Tesla to face shareholder lawsuit Elon Musk’s ‘funding secured’ tweet
Tesla boss Elon Musk must face a shareholder lawsuit over a tweet in which he stated the company had secured funding for a go-private deal worth $72bn (£58bn), a judge has ruled.
Shareholders have filed a suit alleging the billionaire founder attempted to defraud them with a 2018 tweet that read: “Am considering taking Tesla private at $420. Funding secured.”
Musk had argued the tweet was not false or misleading because Tesla’s directors would still have been required to approve the transaction.
But US district judge Edward Chen yesterday ruled investors could push ahead with the lawsuit.
He said they could also try to prove that Musk’s tweet was the “proximate cause” of volatility in Tesla’s share price that caused billions of dollars of losses.
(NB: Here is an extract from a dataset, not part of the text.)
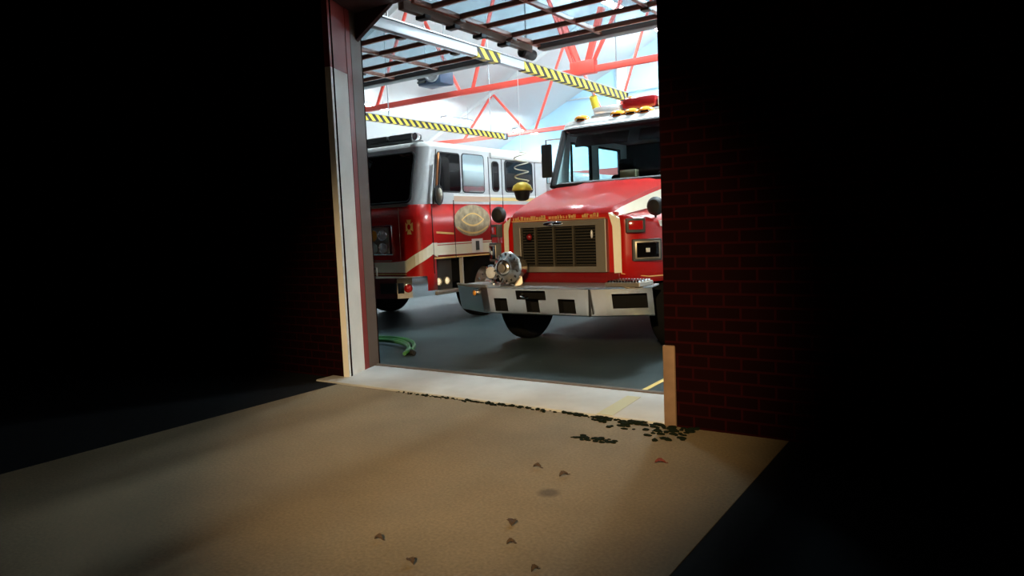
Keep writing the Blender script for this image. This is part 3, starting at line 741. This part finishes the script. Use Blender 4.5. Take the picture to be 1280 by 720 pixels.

Shares in Tesla rose 13 per cent following the tech boss’ shock tweet, but these gains were soon reversed and 10 days later the stock was 11 per cent lower than it had been before the tweet.
Some investors have accused Musk of deliberately trying to harm short sellers who were betting Tesla’s shares would fall.
Three weeks after the message, Musk tweeted that Tesla would remain private.
The US Securities and Exchange Commission fined Musk $20m to settle fraud charges and forced him to step down as chairman.
The regulator also required Tesla lawyers to vet some of the founder’s tweets and hit the company with a separate $20m fine.